Imani Jacqueline Brown

Louisiana
Social Practice
Artist in Residence, 2018
www.imanijacquelinebrown.net

A portrait of a person against light background.

Artist Statement

I am a native of New Orleans, a sometimes-artist, a born-and-bred activist, and a waking researcher. I truly believe that art can drive policy, but after three years of working with blighted, indebted land, I feel that I, too, have become blighted. Not just because I have come to understand that like this Black land, I, a Black female, am devalued and disinvested in by society, but because when I peer through the thick kudzu curtains that embrace blighted homes, that flower a caution tape-yellow in springtime, I see myself. Squatting in the dark of the past. Still clutching memories that the City has long abandoned. I know that I must move forward and reorient my work to face climate change: the greatest threat to the future and our greatest opportunity to redress the ills of the past.
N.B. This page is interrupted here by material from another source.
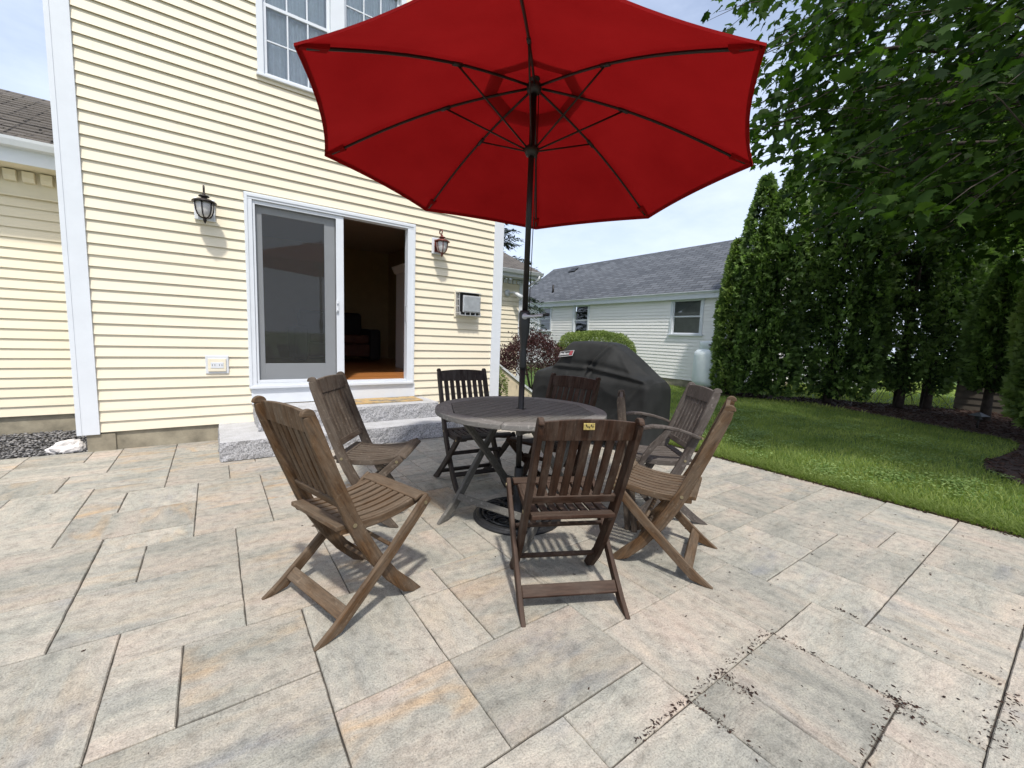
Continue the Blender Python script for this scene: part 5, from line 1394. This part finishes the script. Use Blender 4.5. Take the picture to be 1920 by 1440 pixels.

What will we need to rediscover about ourselves, our communities, history, and ecology as we confront the upheaval of the world?

 

While At Headlands

I have worked in collectives for seven years. From OWS and Occupy Museums to Blights Out I have merged my vision with others. My faith in the future of humanity rests with collaborative work, but right now I crave a break: a turn inward to reflect, write, read, develop and define myself and my personal practice. At Headlands, I plan to lose myself in the glory of Marin. When I’m not hiking and practicing being silent, I plan to work on Truth as Theatrical Fiction, a project I began in November 2017 in Warsaw, Poland, that probes the meaning of truth in an age of 24-hour news, personal truth, hyperpolarization, and the rise of global fascism through the use of kaleidoscope conversations––a mode of dialogue of questions without answers. I will map the concentric circles of hundreds of questions from Warsaw to render visible the questions we hold in common.